Given data:
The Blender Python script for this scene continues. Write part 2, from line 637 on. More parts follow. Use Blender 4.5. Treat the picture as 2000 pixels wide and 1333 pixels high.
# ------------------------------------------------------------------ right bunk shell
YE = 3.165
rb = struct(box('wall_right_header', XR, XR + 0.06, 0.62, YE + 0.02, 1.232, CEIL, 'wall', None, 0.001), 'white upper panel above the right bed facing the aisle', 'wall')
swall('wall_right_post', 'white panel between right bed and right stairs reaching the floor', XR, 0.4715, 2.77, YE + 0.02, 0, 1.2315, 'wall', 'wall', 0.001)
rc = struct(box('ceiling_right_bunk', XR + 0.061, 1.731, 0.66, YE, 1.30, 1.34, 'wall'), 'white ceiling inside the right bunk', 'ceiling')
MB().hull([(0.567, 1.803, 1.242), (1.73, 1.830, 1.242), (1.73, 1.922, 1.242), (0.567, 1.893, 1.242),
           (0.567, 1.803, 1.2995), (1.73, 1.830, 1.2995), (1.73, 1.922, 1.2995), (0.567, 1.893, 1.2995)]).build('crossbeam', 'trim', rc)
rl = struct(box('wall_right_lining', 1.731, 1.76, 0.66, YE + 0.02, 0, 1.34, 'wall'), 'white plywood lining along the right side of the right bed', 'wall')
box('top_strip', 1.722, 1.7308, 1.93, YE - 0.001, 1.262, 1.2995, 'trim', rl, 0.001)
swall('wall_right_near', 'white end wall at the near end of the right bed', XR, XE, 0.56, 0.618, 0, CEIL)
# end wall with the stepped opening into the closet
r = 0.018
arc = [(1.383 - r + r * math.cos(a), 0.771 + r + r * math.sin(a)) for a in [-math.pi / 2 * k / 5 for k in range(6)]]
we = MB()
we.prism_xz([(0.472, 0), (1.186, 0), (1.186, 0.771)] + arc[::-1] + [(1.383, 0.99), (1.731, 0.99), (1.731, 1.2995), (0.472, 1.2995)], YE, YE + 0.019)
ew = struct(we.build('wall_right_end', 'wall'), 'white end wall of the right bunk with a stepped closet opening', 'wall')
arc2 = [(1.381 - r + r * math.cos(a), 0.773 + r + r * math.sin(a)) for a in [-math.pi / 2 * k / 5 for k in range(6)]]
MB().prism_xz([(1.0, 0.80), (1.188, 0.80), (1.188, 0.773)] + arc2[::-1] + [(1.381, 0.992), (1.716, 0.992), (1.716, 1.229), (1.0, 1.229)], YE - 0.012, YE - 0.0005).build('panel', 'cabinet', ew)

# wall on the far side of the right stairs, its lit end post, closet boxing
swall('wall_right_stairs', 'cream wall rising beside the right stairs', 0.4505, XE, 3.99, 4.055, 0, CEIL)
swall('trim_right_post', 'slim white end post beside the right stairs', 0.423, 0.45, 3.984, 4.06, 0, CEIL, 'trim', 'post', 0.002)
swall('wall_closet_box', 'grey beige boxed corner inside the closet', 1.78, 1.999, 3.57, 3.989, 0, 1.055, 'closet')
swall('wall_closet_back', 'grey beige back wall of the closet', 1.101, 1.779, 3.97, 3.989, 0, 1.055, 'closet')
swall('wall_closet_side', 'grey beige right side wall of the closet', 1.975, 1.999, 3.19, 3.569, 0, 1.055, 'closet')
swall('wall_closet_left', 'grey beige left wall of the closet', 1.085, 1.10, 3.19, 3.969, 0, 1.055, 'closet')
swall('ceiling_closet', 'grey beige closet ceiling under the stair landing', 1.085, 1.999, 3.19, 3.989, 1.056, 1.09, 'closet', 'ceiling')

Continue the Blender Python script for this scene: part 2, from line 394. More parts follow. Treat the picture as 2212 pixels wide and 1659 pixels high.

Exercise task:
Please set down each line of the records exactly as given.

The response:
The Blender Python script for this scene continues. Write part 2, from line 637 on. More parts follow. Use Blender 4.5. Treat the picture as 2000 pixels wide and 1333 pixels high.
# ------------------------------------------------------------------ right bunk shell
YE = 3.165
rb = struct(box('wall_right_header', XR, XR + 0.06, 0.62, YE + 0.02, 1.232, CEIL, 'wall', None, 0.001), 'white upper panel above the right bed facing the aisle', 'wall')
swall('wall_right_post', 'white panel between right bed and right stairs reaching the floor', XR, 0.4715, 2.77, YE + 0.02, 0, 1.2315, 'wall', 'wall', 0.001)
rc = struct(box('ceiling_right_bunk', XR + 0.061, 1.731, 0.66, YE, 1.30, 1.34, 'wall'), 'white ceiling inside the right bunk', 'ceiling')
MB().hull([(0.567, 1.803, 1.242), (1.73, 1.830, 1.242), (1.73, 1.922, 1.242), (0.567, 1.893, 1.242),
           (0.567, 1.803, 1.2995), (1.73, 1.830, 1.2995), (1.73, 1.922, 1.2995), (0.567, 1.893, 1.2995)]).build('crossbeam', 'trim', rc)
rl = struct(box('wall_right_lining', 1.731, 1.76, 0.66, YE + 0.02, 0, 1.34, 'wall'), 'white plywood lining along the right side of the right bed', 'wall')
box('top_strip', 1.722, 1.7308, 1.93, YE - 0.001, 1.262, 1.2995, 'trim', rl, 0.001)
swall('wall_right_near', 'white end wall at the near end of the right bed', XR, XE, 0.56, 0.618, 0, CEIL)
# end wall with the stepped opening into the closet
r = 0.018
arc = [(1.383 - r + r * math.cos(a), 0.771 + r + r * math.sin(a)) for a in [-math.pi / 2 * k / 5 for k in range(6)]]
we = MB()
we.prism_xz([(0.472, 0), (1.186, 0), (1.186, 0.771)] + arc[::-1] + [(1.383, 0.99), (1.731, 0.99), (1.731, 1.2995), (0.472, 1.2995)], YE, YE + 0.019)
ew = struct(we.build('wall_right_end', 'wall'), 'white end wall of the right bunk with a stepped closet opening', 'wall')
arc2 = [(1.381 - r + r * math.cos(a), 0.773 + r + r * math.sin(a)) for a in [-math.pi / 2 * k / 5 for k in range(6)]]
MB().prism_xz([(1.0, 0.80), (1.188, 0.80), (1.188, 0.773)] + arc2[::-1] + [(1.381, 0.992), (1.716, 0.992), (1.716, 1.229), (1.0, 1.229)], YE - 0.012, YE - 0.0005).build('panel', 'cabinet', ew)

# wall on the far side of the right stairs, its lit end post, closet boxing
swall('wall_right_stairs', 'cream wall rising beside the right stairs', 0.4505, XE, 3.99, 4.055, 0, CEIL)
swall('trim_right_post', 'slim white end post beside the right stairs', 0.423, 0.45, 3.984, 4.06, 0, CEIL, 'trim', 'post', 0.002)
swall('wall_closet_box', 'grey beige boxed corner inside the closet', 1.78, 1.999, 3.57, 3.989, 0, 1.055, 'closet')
swall('wall_closet_back', 'grey beige back wall of the closet', 1.101, 1.779, 3.97, 3.989, 0, 1.055, 'closet')
swall('wall_closet_side', 'grey beige right side wall of the closet', 1.975, 1.999, 3.19, 3.569, 0, 1.055, 'closet')
swall('wall_closet_left', 'grey beige left wall of the closet', 1.085, 1.10, 3.19, 3.969, 0, 1.055, 'closet')
swall('ceiling_closet', 'grey beige closet ceiling under the stair landing', 1.085, 1.999, 3.19, 3.989, 1.056, 1.09, 'closet', 'ceiling')

Continue the Blender Python script for this scene: part 2, from line 394. More parts follow. Treat the picture as 2212 pixels wide and 1659 pixels high.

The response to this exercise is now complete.